AI-rside efficiency

Airports around the world are struggling to keep pace with rising air traffic, and the pressure on air traffic controllers has never been greater. In busy towers, controllers must manage dense, fast-changing traffic on runways and taxiways, while simultaneously juggling unpredictable schedules, variable aircraft behavior, and the constant risk of congestion on the ground.

Traditionally, efforts to improve airside efficiency have focused on optimizing runway assignments, but these decisions do not happen in isolation. A choice that speeds up departures, for example, can unintentionally create cascading effects that lead to bottlenecks on taxiways or increase the likelihood of conflicts between aircraft. Few tools currently capture these interconnected effects or account for the specific operational uncertainties, such as varying taxiing speeds and schedule deviations, that controllers must manage daily.

A new study published in the Journal of Computing in Civil Engineering aims to ease that burden, while increasing airport safety, efficiency, and sustainability. The team introduces a trajectory-based simulation and multi-objective optimization framework designed to help controllers make safer, more efficient runway assignment decisions.

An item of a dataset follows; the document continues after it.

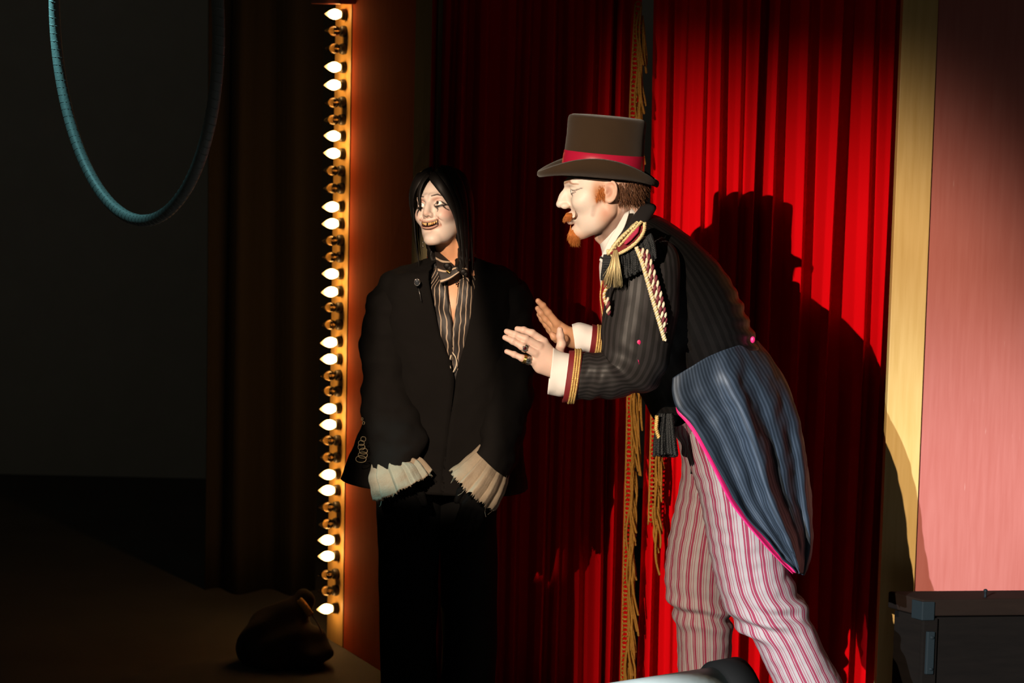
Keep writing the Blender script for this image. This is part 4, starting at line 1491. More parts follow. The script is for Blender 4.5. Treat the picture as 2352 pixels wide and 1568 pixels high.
# pink lining: inner shell, peeping out along the front edge
B = tail_points(-1)
B[..., 1] += 0.007
edge = P(9, 0, 6)[0] - P(0, 0, 6)[0]
s = np.linspace(1, 0, B.shape[1])[None, :, None] ** 6
tt = np.clip((np.linspace(0, 1, B.shape[0]) - 0.16) / 0.12, 0, 1)[:, None, None]
B = B + np.array([-0.008, 0, -0.005]) * s * tt + np.array([0.006, 0, 0]) * s * (1 - tt)
grid('tail_lining', B[6:], M_PINK, TL, solid=0.0015)['label'] = 'bright pink lining'
A2 = tail_points(1); A2[..., 0] += 0.09 * (1 - np.linspace(0, 1, A2.shape[1]))[None, :] * np.linspace(1, 0, A2.shape[0])[:, None] - 0.004
FT = grid('coat_tail', A2[:, ::-1], M_TAIL, MAN, solid=-0.003)
bt = P(1729, 780, 6.27)
mb = MB(); mb.ball(bt, 0.0075, 14, 10, scale=(0.8, 0.6, 1.1)); mb.build('back_button', M_PINK, TC)['label'] = 'pink waist button'

# ---- coat collar
col_rows = []
for k in range(24):
    t = k / 23
    col_rows.append([P(1398 + 82 * t - 6 * math.sin(PI * t), 590 - 122 * t, 6.265 + 0.075 * t ** 2 - 0.02 * math.sin(PI * t))[:],
                     P(1412 + 90 * t, 592 - 118 * t + 6 * math.sin(PI * t), 6.245 + 0.085 * t ** 2 - 0.02 * math.sin(PI * t))[:],
                     P(1426 + 72 * t, 596 - 112 * t + 14 * math.sin(PI * t), 6.225 + 0.10 * t ** 2)[:]])
grid('coat_collar', catmull(np.array(col_rows).transpose(1, 0, 2), 14).transpose(1, 0, 2), M_SLEEVE, TC, solid=0.006)

# ---- shirt: neck band, wing, front
sh = [((1378, 560), (1460, 462), 6.35, .066), ((1382, 585), (1470, 480), 6.35, .076), ((1376, 612), (1490, 520), 6.35, .10), ((1378, 650), (1540, 580), 6.35, .13), ((1386, 700), (1590, 640), 6.35, .15)]
SH = grid('shirt', ring_loft(sh, 30, 48, 2.0), M_WHITE, MAN, closed=True, disp=wrinkles(0.004, 25))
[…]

 “Every runway decision is a trade-off among safety, efficiency, and environmental impact,” said Pingbo Tang, associate professor of civil and environmental engineering at Carnegie Mellon University and co-author of the study. “By turning real taxi trajectories and delays into a multi-objective optimization problem, we can help controllers see those trade-offs clearly and choose options that reduce conflicts, cut fuel use, and keep aircraft moving.”

Using data from Los Angeles International Airport’s (LAX) four runways, 17 ramp areas, and more than one thousand taxiway nodes and links, researchers incorporated real-world uncertainties and evaluated their strategy during some of LAX’s busiest 15-minute periods. Across departure-heavy, balanced, and arrival-heavy scenarios, their approach consistently outperformed the first-come first-serve method commonly used in airports today, reducing taxiway conflicts by 75%, cutting fuel consumption by 15%, and increasing hourly throughput by nearly 20%.

Travelers aren’t the only ones who reap these benefits; increased efficiency also positively impacts the individuals working in the tower. Controllers spend long hours scanning complex display screens, searching for safe and efficient solutions in real time. Tang notes that while some tasks, like interpreting context or managing unexpected events, are best suited for humans, others, such as analyzing large datasets, could be completed by artificial intelligence. The goal is for humans and AI to collaborate, helping narrow the search space, make decisions more quickly, and reduce the mental workload that can lead to errors and delays

“When we design AI for airport towers, our first question is: how can this reduce mental workload instead of adding to it? If AI can filter noisy data, surface a few high-quality options, and explain why those options are safer or greener, then controllers can focus their attention where human judgment matters most,” explained Tang.

By coordinating runway and taxiway decisions and accounting for uncertainty, the study offers airports a scalable way to reduce delays, lower emissions, and improve safety without costly infrastructure expansions.

Future research from Tang and his co-authors will extend the model to include gate operations, pushback coordination, and mixed-mode taxiing, bringing these tools closer to real-world use in airport towers and supporting controllers as they navigate increasingly complex skies.